Modeling marginal CO2 emissions in hydrothermal systems: Efficient carbon signals for renewables

Abstract

Reducing local and global emissions is one of the drivers behind the promotion of renewable energy technologies (RETs). Some RET projects (e.g. solar, marine power, and some biomass and wind) usually require supplemental income from carbon credits in order to make them economically viable. This paper presents the mathematical development of nodal marginal CO2emission metrics for hydrothermal systems. These metrics are obtained from optimal power flow and hydrothermal dispatch models considering hydro uncertainty. The proposed model allows a more accurate assessment of the emission reduction effect of RET projects and the provision of efficient carbon signals to the system. Modeling of hydro reservoirs and intertemporal constraints also allows incorporating the emission mitigation potential of water storage.
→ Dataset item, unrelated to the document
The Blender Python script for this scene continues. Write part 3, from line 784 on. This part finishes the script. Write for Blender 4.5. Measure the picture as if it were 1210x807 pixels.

The concepts of marginal CO2 emissions for hydrothermal systems are first exemplified using a small test system, and then simulations on a real hydrothermal system illustrate how these metrics can inform investment and operational decisions. Theoretical and simulation results show that transmission and hydro storage constraints neglect may provide wrong signals for RET investors, missing the incentives to install in areas where the potential for emissions reduction is higher (where renewable energy displaces a larger amount of coal or diesel). Policy makers can use the proposed model to assess the cost-effectiveness of emission reduction policies.